» To do:
Beginning with the first line, set down every line through the one containing "from mathutils import Vector, Matrix", exactly as it appears, but not the pictures.

» Provided material:
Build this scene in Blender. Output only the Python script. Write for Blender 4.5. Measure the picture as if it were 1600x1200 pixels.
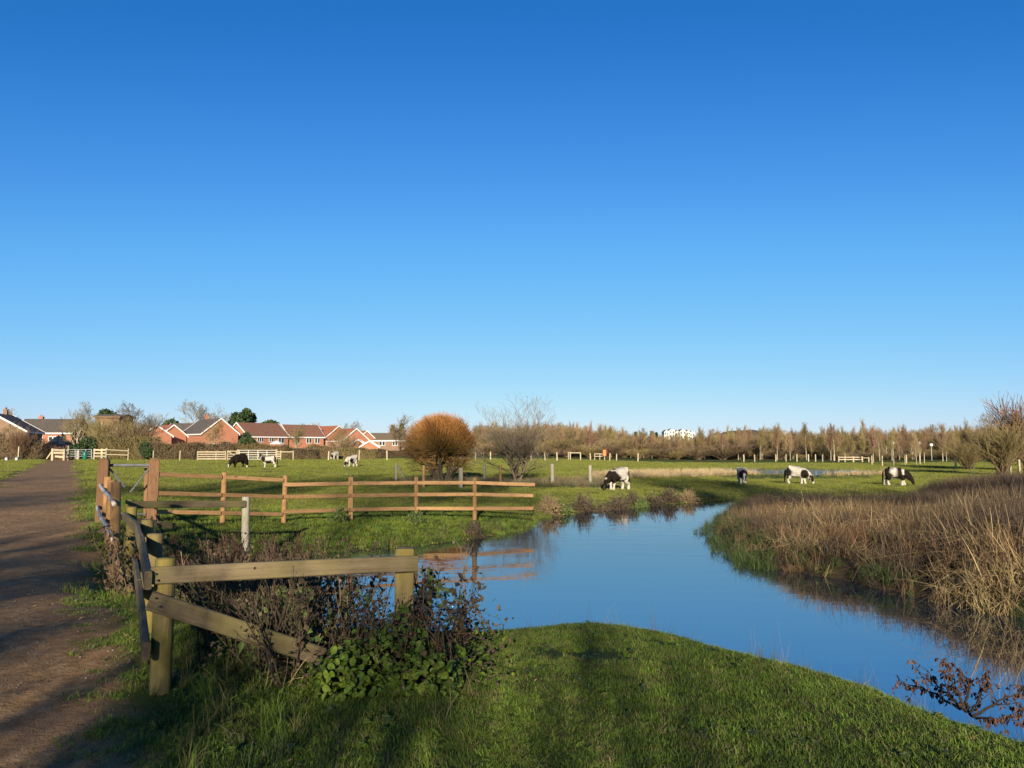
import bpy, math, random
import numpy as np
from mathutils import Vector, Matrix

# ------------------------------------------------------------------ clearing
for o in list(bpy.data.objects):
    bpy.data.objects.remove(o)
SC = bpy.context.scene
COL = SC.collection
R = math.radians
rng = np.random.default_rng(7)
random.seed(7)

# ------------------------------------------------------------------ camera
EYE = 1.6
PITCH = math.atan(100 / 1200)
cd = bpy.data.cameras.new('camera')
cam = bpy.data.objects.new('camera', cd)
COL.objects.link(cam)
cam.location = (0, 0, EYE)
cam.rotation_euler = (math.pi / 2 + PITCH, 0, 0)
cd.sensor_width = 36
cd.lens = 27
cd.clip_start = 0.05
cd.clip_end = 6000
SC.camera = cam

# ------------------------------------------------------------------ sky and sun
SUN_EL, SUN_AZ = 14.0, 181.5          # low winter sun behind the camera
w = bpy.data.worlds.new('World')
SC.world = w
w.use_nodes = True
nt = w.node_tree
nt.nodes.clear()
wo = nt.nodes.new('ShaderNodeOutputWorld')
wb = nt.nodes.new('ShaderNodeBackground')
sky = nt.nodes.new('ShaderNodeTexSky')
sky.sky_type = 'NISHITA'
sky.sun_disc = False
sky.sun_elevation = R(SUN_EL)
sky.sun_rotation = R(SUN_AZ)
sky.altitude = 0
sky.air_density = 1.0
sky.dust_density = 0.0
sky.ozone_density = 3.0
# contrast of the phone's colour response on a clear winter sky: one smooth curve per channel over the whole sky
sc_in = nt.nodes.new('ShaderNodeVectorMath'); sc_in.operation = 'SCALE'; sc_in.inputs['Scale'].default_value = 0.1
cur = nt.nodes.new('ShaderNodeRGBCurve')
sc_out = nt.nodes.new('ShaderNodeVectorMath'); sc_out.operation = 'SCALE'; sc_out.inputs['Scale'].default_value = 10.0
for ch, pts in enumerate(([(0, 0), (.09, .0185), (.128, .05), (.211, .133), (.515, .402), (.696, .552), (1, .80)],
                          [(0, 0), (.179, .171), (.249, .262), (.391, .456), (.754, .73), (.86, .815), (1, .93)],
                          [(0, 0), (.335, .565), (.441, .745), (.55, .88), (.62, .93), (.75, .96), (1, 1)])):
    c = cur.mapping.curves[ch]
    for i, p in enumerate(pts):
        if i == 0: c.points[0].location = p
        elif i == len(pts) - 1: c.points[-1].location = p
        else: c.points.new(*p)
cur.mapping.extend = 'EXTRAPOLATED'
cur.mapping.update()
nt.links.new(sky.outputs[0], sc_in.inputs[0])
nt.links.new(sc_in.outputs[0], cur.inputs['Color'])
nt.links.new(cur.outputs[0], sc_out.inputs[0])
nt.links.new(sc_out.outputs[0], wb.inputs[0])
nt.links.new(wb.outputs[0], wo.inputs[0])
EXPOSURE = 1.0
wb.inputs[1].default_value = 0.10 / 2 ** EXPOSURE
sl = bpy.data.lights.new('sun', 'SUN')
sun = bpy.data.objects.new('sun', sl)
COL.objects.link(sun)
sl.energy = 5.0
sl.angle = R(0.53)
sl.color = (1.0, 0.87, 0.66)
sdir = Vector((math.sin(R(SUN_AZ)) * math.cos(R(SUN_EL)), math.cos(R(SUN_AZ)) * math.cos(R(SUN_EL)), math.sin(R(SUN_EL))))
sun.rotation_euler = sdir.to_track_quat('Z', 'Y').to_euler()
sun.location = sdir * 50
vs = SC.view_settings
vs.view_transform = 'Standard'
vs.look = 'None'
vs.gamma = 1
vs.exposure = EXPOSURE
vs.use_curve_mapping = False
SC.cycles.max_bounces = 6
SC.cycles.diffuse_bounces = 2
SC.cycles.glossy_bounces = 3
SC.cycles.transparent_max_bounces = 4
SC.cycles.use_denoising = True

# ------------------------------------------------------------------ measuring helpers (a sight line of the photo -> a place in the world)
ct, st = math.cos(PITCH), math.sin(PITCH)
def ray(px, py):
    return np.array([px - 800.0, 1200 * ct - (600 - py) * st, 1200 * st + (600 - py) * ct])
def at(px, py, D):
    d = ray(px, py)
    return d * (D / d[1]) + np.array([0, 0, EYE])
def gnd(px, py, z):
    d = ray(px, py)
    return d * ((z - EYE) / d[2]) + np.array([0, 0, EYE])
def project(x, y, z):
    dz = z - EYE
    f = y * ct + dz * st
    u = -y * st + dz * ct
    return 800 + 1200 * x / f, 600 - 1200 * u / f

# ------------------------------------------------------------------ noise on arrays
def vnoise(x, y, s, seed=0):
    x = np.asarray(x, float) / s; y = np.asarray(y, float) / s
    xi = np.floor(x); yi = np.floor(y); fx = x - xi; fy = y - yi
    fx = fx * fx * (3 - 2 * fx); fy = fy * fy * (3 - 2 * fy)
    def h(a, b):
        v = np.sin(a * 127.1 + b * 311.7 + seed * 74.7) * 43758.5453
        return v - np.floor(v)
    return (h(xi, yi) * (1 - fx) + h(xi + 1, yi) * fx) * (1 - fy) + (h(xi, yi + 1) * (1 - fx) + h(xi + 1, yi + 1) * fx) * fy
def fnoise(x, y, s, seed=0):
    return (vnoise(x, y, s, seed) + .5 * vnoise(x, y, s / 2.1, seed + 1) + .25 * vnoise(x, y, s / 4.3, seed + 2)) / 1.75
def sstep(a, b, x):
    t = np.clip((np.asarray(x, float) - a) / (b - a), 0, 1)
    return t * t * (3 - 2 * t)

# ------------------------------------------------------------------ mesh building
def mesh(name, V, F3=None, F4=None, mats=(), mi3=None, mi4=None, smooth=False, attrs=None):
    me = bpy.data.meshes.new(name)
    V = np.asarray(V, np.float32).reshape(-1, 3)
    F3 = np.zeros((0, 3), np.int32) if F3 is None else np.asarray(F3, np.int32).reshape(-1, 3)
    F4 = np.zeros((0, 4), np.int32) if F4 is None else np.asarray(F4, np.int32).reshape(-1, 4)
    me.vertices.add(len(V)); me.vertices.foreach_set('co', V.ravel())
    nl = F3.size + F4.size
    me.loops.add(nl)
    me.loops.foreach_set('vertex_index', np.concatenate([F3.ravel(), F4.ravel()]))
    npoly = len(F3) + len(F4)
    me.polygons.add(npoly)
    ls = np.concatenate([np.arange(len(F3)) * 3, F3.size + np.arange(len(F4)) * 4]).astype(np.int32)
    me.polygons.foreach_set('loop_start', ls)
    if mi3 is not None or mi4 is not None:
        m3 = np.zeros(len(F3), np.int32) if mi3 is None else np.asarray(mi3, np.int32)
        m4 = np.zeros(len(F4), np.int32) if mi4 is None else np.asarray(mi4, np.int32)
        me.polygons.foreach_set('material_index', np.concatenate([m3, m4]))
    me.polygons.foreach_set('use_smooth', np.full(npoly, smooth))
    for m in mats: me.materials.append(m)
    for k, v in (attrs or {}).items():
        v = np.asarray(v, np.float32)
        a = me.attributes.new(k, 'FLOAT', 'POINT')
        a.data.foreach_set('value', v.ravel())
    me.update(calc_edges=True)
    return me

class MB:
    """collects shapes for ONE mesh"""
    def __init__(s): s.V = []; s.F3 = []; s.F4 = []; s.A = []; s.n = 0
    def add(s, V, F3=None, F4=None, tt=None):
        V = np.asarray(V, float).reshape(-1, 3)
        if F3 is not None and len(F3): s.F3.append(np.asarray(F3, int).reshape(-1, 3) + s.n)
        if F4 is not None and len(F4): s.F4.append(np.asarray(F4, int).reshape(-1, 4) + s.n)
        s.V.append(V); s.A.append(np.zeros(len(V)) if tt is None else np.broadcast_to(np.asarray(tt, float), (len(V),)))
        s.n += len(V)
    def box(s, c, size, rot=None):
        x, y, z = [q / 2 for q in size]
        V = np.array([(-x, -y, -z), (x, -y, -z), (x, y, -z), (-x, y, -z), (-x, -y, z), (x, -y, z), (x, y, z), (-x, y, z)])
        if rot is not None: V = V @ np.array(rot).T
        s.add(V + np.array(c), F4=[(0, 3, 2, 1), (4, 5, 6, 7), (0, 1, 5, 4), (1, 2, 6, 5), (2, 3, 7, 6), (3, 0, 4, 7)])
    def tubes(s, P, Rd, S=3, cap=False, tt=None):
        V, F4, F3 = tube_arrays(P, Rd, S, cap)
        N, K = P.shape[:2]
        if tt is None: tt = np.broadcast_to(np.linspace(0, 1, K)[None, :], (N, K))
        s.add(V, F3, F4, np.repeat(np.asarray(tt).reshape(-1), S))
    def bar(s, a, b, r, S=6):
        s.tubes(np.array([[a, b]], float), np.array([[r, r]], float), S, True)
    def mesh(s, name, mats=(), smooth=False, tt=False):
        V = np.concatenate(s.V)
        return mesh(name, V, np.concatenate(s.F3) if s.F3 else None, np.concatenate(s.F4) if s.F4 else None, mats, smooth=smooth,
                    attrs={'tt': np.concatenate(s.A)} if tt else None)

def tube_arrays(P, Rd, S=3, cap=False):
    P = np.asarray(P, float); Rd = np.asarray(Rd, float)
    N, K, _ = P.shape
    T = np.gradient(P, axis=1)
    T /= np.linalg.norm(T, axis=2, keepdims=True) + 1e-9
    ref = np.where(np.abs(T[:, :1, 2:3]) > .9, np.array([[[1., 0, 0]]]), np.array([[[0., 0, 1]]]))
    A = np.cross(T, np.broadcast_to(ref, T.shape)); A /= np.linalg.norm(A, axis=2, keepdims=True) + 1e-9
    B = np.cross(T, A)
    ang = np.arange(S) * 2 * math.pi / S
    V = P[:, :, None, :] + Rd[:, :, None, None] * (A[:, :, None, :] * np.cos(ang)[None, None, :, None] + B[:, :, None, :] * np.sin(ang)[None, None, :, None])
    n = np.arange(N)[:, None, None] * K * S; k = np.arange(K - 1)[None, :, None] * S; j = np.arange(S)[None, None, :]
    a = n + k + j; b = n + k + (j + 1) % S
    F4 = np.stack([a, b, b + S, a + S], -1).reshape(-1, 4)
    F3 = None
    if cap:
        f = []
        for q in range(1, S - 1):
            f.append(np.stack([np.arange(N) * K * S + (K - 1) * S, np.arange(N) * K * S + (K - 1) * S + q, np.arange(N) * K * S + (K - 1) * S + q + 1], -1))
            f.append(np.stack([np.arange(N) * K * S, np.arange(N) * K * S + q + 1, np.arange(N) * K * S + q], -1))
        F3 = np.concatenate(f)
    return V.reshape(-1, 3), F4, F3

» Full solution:
Build this scene in Blender. Output only the Python script. Write for Blender 4.5. Measure the picture as if it were 1600x1200 pixels.
import bpy, math, random
import numpy as np
from mathutils import Vector, Matrix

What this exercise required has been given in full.